Identify the lines that contain the string "scene" and report only how many there are.

(begin)

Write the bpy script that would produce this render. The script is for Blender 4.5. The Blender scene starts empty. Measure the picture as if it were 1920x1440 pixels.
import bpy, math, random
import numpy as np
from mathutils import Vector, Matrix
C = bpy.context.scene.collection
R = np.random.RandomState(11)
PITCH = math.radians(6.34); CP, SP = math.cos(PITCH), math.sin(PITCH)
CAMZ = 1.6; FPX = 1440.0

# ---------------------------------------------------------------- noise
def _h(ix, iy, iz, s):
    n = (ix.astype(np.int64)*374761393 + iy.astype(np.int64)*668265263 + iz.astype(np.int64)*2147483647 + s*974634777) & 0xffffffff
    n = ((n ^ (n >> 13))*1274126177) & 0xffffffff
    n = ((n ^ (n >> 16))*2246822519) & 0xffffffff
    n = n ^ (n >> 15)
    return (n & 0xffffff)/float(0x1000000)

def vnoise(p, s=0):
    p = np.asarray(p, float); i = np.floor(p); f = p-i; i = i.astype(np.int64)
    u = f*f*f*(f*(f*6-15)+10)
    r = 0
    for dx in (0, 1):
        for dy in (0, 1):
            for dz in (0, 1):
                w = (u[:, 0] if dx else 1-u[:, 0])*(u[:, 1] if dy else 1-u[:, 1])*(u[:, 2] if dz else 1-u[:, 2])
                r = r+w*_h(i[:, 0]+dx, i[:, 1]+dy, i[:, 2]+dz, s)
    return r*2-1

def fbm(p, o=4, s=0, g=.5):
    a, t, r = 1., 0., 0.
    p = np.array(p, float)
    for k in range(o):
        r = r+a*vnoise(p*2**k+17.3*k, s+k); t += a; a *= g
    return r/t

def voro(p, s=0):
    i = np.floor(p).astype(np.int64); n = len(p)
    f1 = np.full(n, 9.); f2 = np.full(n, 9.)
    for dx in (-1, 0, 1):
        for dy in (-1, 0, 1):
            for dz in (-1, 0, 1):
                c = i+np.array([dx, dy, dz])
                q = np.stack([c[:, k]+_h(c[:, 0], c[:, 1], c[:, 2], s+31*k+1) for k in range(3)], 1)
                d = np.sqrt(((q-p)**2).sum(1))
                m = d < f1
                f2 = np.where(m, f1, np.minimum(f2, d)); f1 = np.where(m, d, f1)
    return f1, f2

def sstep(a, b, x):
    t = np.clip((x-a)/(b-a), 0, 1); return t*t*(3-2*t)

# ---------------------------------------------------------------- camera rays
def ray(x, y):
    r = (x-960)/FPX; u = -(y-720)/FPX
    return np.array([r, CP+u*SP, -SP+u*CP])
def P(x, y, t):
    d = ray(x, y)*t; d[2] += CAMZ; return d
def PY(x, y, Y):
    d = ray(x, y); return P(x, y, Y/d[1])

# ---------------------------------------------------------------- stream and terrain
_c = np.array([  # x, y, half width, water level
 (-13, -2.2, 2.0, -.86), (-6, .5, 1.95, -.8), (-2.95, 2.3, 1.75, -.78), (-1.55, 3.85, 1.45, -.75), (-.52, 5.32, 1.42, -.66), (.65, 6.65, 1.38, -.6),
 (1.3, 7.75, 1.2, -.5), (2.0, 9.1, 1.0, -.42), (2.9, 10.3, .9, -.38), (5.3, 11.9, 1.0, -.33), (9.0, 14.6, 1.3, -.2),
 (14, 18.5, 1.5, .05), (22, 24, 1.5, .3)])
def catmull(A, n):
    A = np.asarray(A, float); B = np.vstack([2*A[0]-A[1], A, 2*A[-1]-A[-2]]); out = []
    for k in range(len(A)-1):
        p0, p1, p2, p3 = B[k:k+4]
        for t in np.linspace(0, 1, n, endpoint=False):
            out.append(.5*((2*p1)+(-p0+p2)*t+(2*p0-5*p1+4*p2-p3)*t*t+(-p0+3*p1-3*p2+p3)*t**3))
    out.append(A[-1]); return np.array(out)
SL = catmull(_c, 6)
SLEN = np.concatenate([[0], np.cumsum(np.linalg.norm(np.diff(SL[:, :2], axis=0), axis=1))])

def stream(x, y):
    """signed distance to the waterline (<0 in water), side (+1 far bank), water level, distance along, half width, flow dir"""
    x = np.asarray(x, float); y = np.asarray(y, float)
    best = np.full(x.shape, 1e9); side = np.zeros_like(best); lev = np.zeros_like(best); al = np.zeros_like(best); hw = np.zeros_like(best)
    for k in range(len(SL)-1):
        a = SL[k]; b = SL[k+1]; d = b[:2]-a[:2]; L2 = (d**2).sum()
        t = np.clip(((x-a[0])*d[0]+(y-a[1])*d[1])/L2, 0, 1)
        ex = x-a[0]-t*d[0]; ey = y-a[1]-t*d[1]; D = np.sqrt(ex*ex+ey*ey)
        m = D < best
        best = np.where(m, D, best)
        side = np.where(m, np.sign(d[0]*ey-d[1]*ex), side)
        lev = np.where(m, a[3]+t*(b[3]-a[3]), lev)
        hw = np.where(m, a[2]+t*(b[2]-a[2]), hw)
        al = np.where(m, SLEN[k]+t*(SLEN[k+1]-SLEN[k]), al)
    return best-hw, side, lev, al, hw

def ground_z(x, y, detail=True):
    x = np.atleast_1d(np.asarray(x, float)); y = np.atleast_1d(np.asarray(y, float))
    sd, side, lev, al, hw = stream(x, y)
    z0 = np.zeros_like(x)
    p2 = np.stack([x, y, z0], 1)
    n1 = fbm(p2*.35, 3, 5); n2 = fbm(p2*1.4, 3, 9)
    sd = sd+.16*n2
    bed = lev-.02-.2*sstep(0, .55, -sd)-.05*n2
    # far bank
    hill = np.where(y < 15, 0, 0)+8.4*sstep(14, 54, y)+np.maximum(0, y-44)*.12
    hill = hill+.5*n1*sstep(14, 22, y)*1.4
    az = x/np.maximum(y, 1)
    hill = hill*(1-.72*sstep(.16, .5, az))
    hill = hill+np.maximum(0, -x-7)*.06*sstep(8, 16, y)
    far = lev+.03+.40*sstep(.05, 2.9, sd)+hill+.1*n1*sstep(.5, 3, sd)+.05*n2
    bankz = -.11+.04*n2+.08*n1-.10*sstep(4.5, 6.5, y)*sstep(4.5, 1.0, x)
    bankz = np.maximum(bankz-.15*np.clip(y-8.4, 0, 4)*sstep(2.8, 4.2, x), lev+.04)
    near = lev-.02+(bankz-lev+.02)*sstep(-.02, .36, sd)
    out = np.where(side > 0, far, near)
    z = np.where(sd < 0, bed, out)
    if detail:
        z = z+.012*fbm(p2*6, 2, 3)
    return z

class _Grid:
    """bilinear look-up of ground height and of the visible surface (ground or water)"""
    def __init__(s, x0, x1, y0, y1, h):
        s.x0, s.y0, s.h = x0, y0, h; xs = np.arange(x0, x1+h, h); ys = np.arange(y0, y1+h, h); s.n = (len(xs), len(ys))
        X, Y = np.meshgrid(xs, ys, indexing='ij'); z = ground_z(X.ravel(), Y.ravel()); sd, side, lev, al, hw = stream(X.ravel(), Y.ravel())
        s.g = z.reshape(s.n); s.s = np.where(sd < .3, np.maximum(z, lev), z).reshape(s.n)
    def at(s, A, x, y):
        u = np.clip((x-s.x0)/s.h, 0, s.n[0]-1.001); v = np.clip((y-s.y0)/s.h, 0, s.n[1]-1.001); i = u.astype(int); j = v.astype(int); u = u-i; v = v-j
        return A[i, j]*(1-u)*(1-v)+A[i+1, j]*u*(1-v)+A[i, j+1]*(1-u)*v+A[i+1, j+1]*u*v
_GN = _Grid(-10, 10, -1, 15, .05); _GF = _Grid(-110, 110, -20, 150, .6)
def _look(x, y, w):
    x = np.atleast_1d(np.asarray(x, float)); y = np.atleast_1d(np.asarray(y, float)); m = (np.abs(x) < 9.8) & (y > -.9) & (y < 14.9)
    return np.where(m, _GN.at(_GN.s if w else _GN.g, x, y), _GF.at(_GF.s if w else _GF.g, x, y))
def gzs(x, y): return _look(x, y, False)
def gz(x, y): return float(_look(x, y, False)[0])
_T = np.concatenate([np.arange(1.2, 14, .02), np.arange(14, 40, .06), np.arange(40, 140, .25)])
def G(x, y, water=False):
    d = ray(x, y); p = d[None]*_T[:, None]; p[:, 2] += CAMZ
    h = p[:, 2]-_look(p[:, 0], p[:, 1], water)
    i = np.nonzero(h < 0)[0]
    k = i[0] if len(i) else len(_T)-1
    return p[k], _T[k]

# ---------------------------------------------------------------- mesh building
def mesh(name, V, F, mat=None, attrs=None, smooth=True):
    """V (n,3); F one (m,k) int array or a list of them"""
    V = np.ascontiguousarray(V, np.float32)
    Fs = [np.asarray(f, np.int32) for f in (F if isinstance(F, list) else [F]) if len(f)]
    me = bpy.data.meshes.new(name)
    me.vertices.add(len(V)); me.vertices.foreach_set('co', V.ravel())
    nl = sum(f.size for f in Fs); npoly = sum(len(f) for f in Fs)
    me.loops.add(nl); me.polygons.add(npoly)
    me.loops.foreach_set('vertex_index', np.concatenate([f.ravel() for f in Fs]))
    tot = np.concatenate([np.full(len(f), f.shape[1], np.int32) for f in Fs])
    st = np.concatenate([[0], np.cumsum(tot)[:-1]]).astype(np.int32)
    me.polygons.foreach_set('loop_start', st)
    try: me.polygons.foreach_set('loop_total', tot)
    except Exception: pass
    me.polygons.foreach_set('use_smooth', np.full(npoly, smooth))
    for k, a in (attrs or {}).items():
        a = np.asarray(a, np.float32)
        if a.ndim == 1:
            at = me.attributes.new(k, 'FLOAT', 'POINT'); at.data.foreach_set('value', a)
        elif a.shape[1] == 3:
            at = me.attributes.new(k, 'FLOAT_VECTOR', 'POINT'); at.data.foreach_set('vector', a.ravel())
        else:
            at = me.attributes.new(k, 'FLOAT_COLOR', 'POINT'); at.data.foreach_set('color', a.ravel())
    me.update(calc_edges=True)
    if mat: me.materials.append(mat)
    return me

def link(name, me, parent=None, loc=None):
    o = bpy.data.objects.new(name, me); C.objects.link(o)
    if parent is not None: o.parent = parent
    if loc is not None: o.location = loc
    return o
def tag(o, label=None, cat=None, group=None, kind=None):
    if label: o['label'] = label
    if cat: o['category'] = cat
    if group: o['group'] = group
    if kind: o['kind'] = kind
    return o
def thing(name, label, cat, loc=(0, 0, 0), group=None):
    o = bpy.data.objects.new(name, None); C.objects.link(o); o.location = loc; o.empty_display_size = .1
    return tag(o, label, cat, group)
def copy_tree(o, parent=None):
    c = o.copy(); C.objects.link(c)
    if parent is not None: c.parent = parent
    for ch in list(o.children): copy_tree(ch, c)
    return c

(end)

**Expected output**
2